Boorach, you don't see the benefits of all children looking equal? You'd rather see the children from well off families sporting designer clothing and poorer families getting into debt trying to keep up?

What happens when they go to work and have to wear any form of uniform? Even building society staff have informs. Will they say no I don't like them.

If a child can't learn to take a pride in their school by wearing the uniform then really all's lost.

subrosa said...

I'd hate to be in teaching these days Julia. I'm afraid I'm too outspoken and may tell some parents to grow up.

Any school with any pride in its pupils and achievements has uniform. It's the first lesson in equality for some and says money doesn't buy everything in this modern society.

Joe Public said...

Another issue, besides the uniformity, is the insistence that kids (& their parents) obey instructions.

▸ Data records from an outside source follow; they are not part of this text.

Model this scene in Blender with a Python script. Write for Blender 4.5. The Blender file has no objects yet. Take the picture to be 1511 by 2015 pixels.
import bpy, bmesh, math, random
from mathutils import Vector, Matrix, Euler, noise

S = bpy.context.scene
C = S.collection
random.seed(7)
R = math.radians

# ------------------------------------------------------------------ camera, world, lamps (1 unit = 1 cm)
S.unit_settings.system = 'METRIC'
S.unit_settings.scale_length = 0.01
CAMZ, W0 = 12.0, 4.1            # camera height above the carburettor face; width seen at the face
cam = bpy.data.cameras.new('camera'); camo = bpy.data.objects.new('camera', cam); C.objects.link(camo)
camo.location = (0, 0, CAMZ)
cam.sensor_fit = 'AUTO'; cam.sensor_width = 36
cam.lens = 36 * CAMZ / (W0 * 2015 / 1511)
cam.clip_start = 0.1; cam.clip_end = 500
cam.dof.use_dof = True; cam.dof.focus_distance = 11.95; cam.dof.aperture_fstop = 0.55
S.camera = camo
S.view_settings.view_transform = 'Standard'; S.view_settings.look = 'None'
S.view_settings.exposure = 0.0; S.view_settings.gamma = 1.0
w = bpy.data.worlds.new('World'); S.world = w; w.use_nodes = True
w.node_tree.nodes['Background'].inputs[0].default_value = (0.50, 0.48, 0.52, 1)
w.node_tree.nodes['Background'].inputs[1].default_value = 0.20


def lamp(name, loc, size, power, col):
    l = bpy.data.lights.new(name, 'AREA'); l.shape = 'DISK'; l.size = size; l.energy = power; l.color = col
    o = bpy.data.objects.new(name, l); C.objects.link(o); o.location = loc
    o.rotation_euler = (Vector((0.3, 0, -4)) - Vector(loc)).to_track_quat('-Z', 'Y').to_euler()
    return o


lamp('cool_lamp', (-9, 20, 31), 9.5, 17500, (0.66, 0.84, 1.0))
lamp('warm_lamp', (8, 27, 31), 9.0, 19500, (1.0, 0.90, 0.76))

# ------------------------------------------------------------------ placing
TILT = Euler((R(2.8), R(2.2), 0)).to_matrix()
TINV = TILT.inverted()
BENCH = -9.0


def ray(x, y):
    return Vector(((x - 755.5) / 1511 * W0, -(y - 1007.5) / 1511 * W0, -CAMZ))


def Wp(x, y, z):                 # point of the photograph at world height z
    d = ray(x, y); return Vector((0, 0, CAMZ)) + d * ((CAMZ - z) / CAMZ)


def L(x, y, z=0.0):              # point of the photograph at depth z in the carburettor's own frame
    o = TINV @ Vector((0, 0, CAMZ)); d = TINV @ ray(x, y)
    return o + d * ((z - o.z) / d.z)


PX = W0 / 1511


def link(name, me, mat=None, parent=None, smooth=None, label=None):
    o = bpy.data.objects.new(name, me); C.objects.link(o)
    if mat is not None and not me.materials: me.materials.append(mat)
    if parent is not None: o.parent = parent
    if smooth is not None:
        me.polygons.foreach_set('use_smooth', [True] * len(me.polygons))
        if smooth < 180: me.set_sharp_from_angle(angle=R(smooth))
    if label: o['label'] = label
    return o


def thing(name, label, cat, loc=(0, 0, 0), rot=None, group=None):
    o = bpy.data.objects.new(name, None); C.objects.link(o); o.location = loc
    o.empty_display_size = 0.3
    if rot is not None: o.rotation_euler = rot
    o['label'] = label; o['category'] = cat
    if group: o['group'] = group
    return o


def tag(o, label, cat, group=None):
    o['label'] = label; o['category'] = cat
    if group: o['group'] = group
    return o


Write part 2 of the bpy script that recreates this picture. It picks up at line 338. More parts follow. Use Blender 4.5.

Or suffer the consequences.

Dick Puddlecote said...

If personal responsibility in adults is desired, surely the idea of discipline must be instilled in children first. That's how I've always seen it anyway. Following a school's uniform policy isn't too much of an authoritarian ask, is it? If a kid can only express their individuality through their clothes, they have a bit of a problem.

And don't most schools allow the final year pupils/students to wear their own clothes both as a rite of passage into adulthood, and as privilege which has been earned?

I'm a libertarian, but I don't see anything wrong with a school uniform, TBH.

subrosa said...

That's what was called the norm in my day Demetrius. I'm sure it continues today although the PC lot will be listening.

subrosa said...

But Joe, in today's society some think consequences can be ignored, cured or solved by the state.

subrosa said...

Well said Dick. There's a bit of libertarian in me I hope (ok ok no laughter please), yet uniform allows all children to feel equal.